A road to the launch pad

The path to launch has not been straightforward. The flight was scheduled for February, then March, but was delayed on both occasions. During a fuelling test on 2 February, engineers detected a liquid hydrogen leak at the base of the rocket, forcing NASA to postpone the mission. On 21 February, a new issue emerged: an interruption in helium flow to the rocket’s upper stage. 

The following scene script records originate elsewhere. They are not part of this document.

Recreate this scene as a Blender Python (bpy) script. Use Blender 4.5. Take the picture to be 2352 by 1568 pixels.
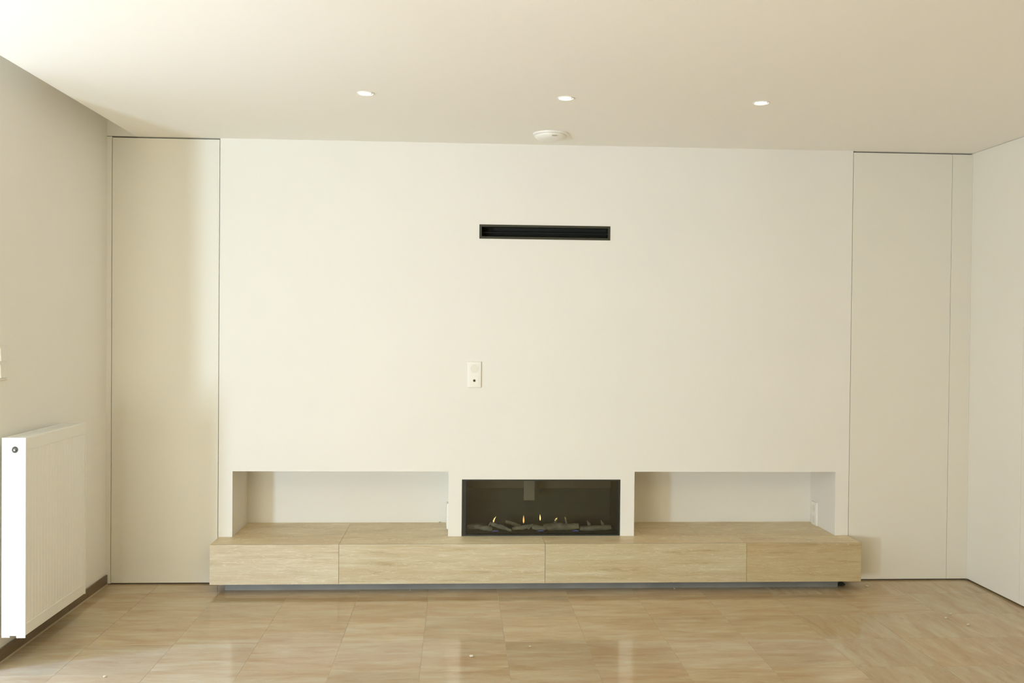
import bpy, bmesh, math, random
from mathutils import Vector, Matrix

SC = bpy.context.scene
COL = SC.collection
for o in list(bpy.data.objects):
    bpy.data.objects.remove(o)

# ------------------------------------------------------------------ camera
cam_d = bpy.data.cameras.new('camera')
cam = bpy.data.objects.new('camera', cam_d)
COL.objects.link(cam)
R = Vector((0.99838701, -0.05597716, 0.00948382))
U = Vector((-0.00871002, 0.01405129, 0.99986334))
F = Vector((0.05610277, 0.99833317, -0.01354106))
m = Matrix.Identity(4)
for i in range(3):
    m[i][0], m[i][1], m[i][2] = R[i], U[i], -F[i]
m.translation = Vector((0.0, -5.67135, 1.51024))
cam.matrix_world = m
cam_d.sensor_fit = 'HORIZONTAL'
cam_d.sensor_width = 36.0
cam_d.lens = 36.0 * 2200.0 / 2352.0
cam_d.clip_start = 0.05
SC.camera = cam

# ------------------------------------------------------------------ world, light, exposure
SC.view_settings.view_transform = 'Standard'
SC.view_settings.look = 'None'
SC.view_settings.gamma = 1.0
SC.view_settings.use_curve_mapping = False
SC.view_settings.exposure = -0.07
SC.cycles.use_denoising = True
SC.cycles.max_bounces = 14
SC.cycles.diffuse_bounces = 8
SC.cycles.glossy_bounces = 6
SC.cycles.transparent_max_bounces = 12
SC.cycles.caustics_reflective = False
SC.cycles.caustics_refractive = False
SC.cycles.sample_clamp_indirect = 6.0

world = bpy.data.worlds.new('world')
SC.world = world
world.use_nodes = True
world.node_tree.nodes['Background'].inputs[0].default_value = (0.75, 0.88, 1.0, 1)
world.node_tree.nodes['Background'].inputs[1].default_value = 1.0

DAY = (0.86, 0.95, 1.0)
WARM = (1.0, 0.80, 0.54)


def area_light(name, loc, target, sx, sy, power, colour):
    d = bpy.data.lights.new(name, 'AREA')
    d.shape = 'RECTANGLE'
    d.size, d.size_y = sx, sy
    d.energy, d.color = power, colour
    o = bpy.data.objects.new(name, d)
    o.location = loc
    o.rotation_euler = (Vector(target) - Vector(loc)).to_track_quat('-Z', 'Y').to_euler()
    COL.objects.link(o)
    return o


def spot_light(name, loc, power, angle=140, colour=WARM):
    d = bpy.data.lights.new(name, 'SPOT')
    d.energy, d.color = power, colour
    d.spot_size = math.radians(angle)
    d.spot_blend = 1.0
    d.shadow_soft_size = 0.03
    o = bpy.data.objects.new(name, d)
    o.location = loc
    COL.objects.link(o)
    return o


# daylight: the narrow door-height window at the far left behind the camera
area_light('daylight_window', (-3.90, -6.52, 0.80), (-3.7, -5.52, 1.45), 0.42, 1.5, 278, (0.61, 0.79, 1.0))
# added soft fill light, set in a made-up wide window beside it
area_light('rear_fill_light', (-2.3, -6.5, 0.8), (-1.6, -2.4, 2.6), 1.6, 1.4, 115, (1.0, 1.0, 0.87))
# added warm fill aimed at the ceiling, unseen behind the camera, no fixture
up = spot_light('ceiling_fill_spot', (0.8, -5.0, 1.8), 240, 150, (1.0, 0.77, 0.15))
up.rotation_euler = (math.pi, 0, 0)
# recessed downlights: the three in view; then unseen cool fill spots, added for ambient
LIGHTS = [(-0.4406, -1.160), (0.498, -1.156), (1.4367, -1.152)]
for lx, ly in LIGHTS:
    spot_light('downlight_beam', (lx, ly, 2.585), 2, 100, (1.0, 0.9, 0.75))
for lx, ly in [(-4.0, -2.2), (-4.6, -2.6), (-4.9, -3.4)]:
    spot_light('room_fill_spot', (lx, ly, 2.585), 430, 150, (0.30, 0.48, 1.0))

# ------------------------------------------------------------------ helpers


def add_box(bm, x0, x1, y0, y1, z0, z1, bevel=0.0):
    vs = [bm.verts.new((x, y, z)) for x in (x0, x1) for y in (y0, y1) for z in (z0, z1)]
    idx = [(0, 1, 3, 2), (4, 6, 7, 5), (0, 4, 5, 1), (2, 3, 7, 6), (0, 2, 6, 4), (1, 5, 7, 3)]
    fs = [bm.faces.new([vs[i] for i in f]) for f in idx]
    if bevel:
        es = {e for f in fs for e in f.edges}
        bmesh.ops.bevel(bm, geom=list(es), offset=bevel, segments=2, affect='EDGES', profile=0.5)


def box(x0, x1, y0, y1, z0, z1, bevel=0.0):
    bm = bmesh.new()
    add_box(bm, x0, x1, y0, y1, z0, z1, bevel)
    return bm


def add_lathe(bm, prof, axis_pt, axis='z', seg=40, cap=True):
    """revolve (r, h) pairs about an axis through axis_pt"""
    rings = []
    for r, h in prof:
        ring = []
        for k in range(seg):
            a = 2 * math.pi * k / seg
            c, s = r * math.cos(a), r * math.sin(a)
            if axis == 'z':
                p = (c, s, h)
            elif axis == 'y':
                p = (c, h, s)
            else:
                p = (h, c, s)
            ring.append(bm.verts.new(Vector(axis_pt) + Vector(p)))
        rings.append(ring)
    for a, b in zip(rings, rings[1:]):
        for k in range(seg):
            bm.faces.new([a[k], a[(k + 1) % seg], b[(k + 1) % seg], b[k]])
    if cap:
        bm.faces.new(rings[0])
        bm.faces.new(rings[-1])


def add_tube(bm, pts, radii, seg=10, rnd=None, squash=1.0):
    rings = []
    n = len(pts)
    for i, p in enumerate(pts):
        p = Vector(p)
        t = (Vector(pts[min(i + 1, n - 1)]) - Vector(pts[max(i - 1, 0)])).normalized()
        up = Vector((0, 0, 1)) if abs(t.z) < 0.9 else Vector((0, 1, 0))
        s = t.cross(up).normalized()
        u = s.cross(t)
        ring = []
        for k in range(seg):
            a = 2 * math.pi * k / seg
            r = radii[i] * (1 + (rnd.uniform(-.16, .16) if rnd else 0))
            ring.append(bm.verts.new(p + s * (r * math.cos(a)) + u * (r * squash * math.sin(a))))
        rings.append(ring)
    for a, b in zip(rings, rings[1:]):
        for k in range(seg):
            bm.faces.new([a[k], a[(k + 1) % seg], b[(k + 1) % seg], b[k]])
    bm.faces.new(rings[0])
    bm.faces.new(rings[-1])


def add_panel_with_holes(bm, xs, zs, y0, y1, holes):
    """a slab y0..y1 over the grid xs x zs with rectangular holes (x0,x1,z0,z1) right through"""
    nx, nz = len(xs) - 1, len(zs) - 1

    def solid(i, j):
        if i < 0 or j < 0 or i >= nx or j >= nz:
            return False
        cx, cz = (xs[i] + xs[i + 1]) / 2, (zs[j] + zs[j + 1]) / 2
        return not any(h[0] < cx < h[1] and h[2] < cz < h[3] for h in holes)
    cache = {}

    def v(x, y, z):
        k = (round(x, 5), round(y, 5), round(z, 5))
        if k not in cache:
            cache[k] = bm.verts.new(k)
        return cache[k]
    for i in range(nx):
        for j in range(nz):
            if not solid(i, j):
                continue
            a, b, c, d = xs[i], xs[i + 1], zs[j], zs[j + 1]
            bm.faces.new([v(a, y0, c), v(b, y0, c), v(b, y0, d), v(a, y0, d)])
            bm.faces.new([v(a, y1, c), v(a, y1, d), v(b, y1, d), v(b, y1, c)])
            if not solid(i - 1, j):
                bm.faces.new([v(a, y0, c), v(a, y0, d), v(a, y1, d), v(a, y1, c)])
            if not solid(i + 1, j):
                bm.faces.new([v(b, y0, c), v(b, y1, c), v(b, y1, d), v(b, y0, d)])
            if not solid(i, j - 1):
                bm.faces.new([v(a, y0, c), v(a, y1, c), v(b, y1, c), v(b, y0, c)])
            if not solid(i, j + 1):
                bm.faces.new([v(a, y0, d), v(b, y0, d), v(b, y1, d), v(a, y1, d)])


def obj(name, bm, mat, parent=None, smooth=False, tint=None):
    bmesh.ops.recalc_face_normals(bm, faces=bm.faces[:])
    me = bpy.data.meshes.new(name)
    bm.to_mesh(me)
    bm.free()
    me.materials.append(mat)
    if smooth:
        for p in me.polygons:
            p.use_smooth = True
        try:
            me.set_sharp_from_angle(angle=math.radians(40))
        except Exception:
            pass
    o = bpy.data.objects.new(name, me)
    COL.objects.link(o)
    if parent is not None:
        o.parent = parent
        o.matrix_parent_inverse = parent.matrix_world.inverted()
    if tint:
        o.color = (tint[0], tint[1], tint[2], 1)
    return o


def empty(name, loc, label=None, cat=None, group=None):
    o = bpy.data.objects.new(name, None)
    o.location = loc
    o.empty_display_size = 0.05
    COL.objects.link(o)
    o.matrix_world = Matrix.Translation(Vector(loc))
    if label:
        tag(o, label, cat, group)
    return o


def tag(o, label, cat, group=None):
    o['label'], o['category'] = label, cat
    if group:
        o['group'] = group


def struct(name, bm, mat, label=None, parent=None):
    o = obj(name, bm, mat, parent)
    if parent is None:
        o['kind'] = 'structure'
        if label:
            o['label'] = label
    return o


# ------------------------------------------------------------------ materials


def new_mat(name):
    mt = bpy.data.materials.new(name)
    mt.use_nodes = True
    nt = mt.node_tree
    return mt, nt, nt.nodes['Principled BSDF']


def plain(name, col, rough=0.5, metal=0.0, spec=0.5, var=0.0, scale=6.0, bump=0.0, bscale=200.0):
    mt, nt, b = new_mat(name)
    b.inputs['Base Color'].default_value = (*col, 1)
    b.inputs['Roughness'].default_value = rough
    b.inputs['Metallic'].default_value = metal
    b.inputs['Specular IOR Level'].default_value = spec
    tc = nt.nodes.new('ShaderNodeTexCoord')
    if var:
        n = nt.nodes.new('ShaderNodeTexNoise')
        n.inputs['Scale'].default_value = scale
        n.inputs['Detail'].default_value = 5
        nt.links.new(tc.outputs['Object'], n.inputs['Vector'])
        r = nt.nodes.new('ShaderNodeValToRGB')
        r.color_ramp.elements[0].position, r.color_ramp.elements[1].position = 0.3, 0.7
        r.color_ramp.elements[0].color = (*[c * (1 - var) for c in col], 1)
        r.color_ramp.elements[1].color = (*[min(1, c * (1 + var)) for c in col], 1)
        nt.links.new(n.outputs[0], r.inputs[0])
        nt.links.new(r.outputs[0], b.inputs['Base Color'])
    if bump:
        n2 = nt.nodes.new('ShaderNodeTexNoise')
        n2.inputs['Scale'].default_value = bscale
        n2.inputs['Detail'].default_value = 3
        nt.links.new(tc.outputs['Object'], n2.inputs['Vector'])
        bp = nt.nodes.new('ShaderNodeBump')
        bp.inputs['Strength'].default_value = bump
        bp.inputs['Distance'].default_value = 0.002
        nt.links.new(n2.outputs[0], bp.inputs['Height'])
        nt.links.new(bp.outputs[0], b.inputs['Normal'])
    return mt


def emit(name, col, strength):
    mt, nt, b = new_mat(name)
    b.inputs['Base Color'].default_value = (*col, 1)
    b.inputs['Emission Color'].default_value = (*col, 1)
    b.inputs['Emission Strength'].default_value = strength
    return mt


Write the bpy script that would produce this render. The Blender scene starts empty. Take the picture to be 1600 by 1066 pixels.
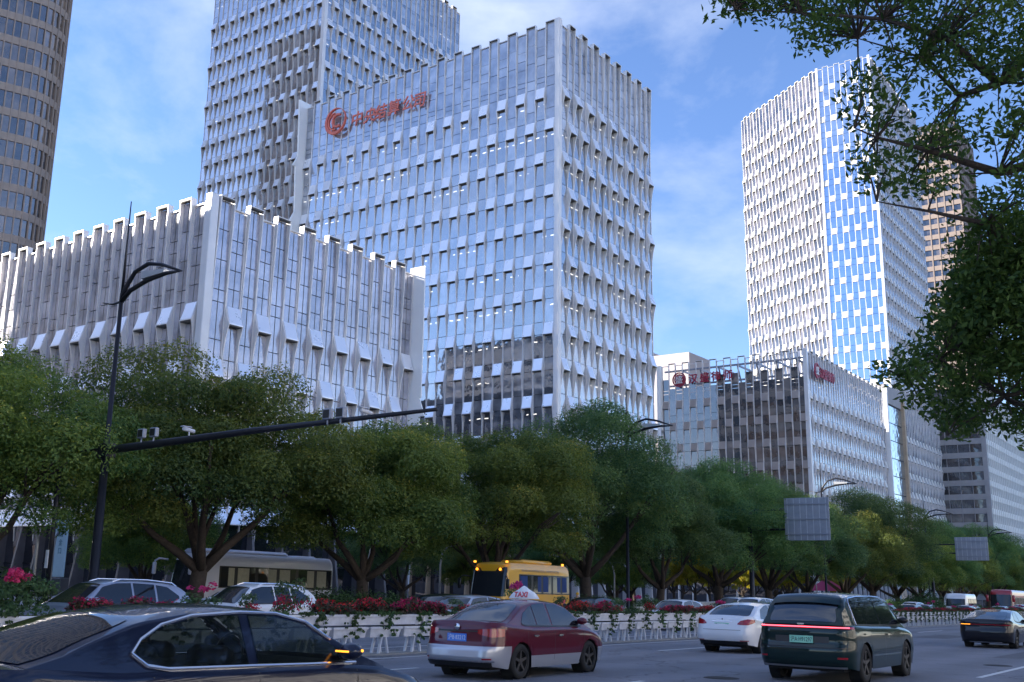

NASA rolled the Space Launch System and Orion spacecraft to the Vehicle Assembly Building on 25 February for repairs ahead of the next launch opportunities.  On 12 March 2026, NASA confirmed that testing of the Artemis II spacecraft was complete and that it was ready to return to the launch pad The mission is now targeting launch in April 2026.

The next steps

NASA has announced it is increasing the cadence of missions under the Artemis programme, adding a further mission in 2027 and targeting at least one surface landing every year thereafter. NASA Artemis II is the first step in that sequence. The crew will not set foot on the Moon. But if the mission succeeds, the people who do will have them to thank for it.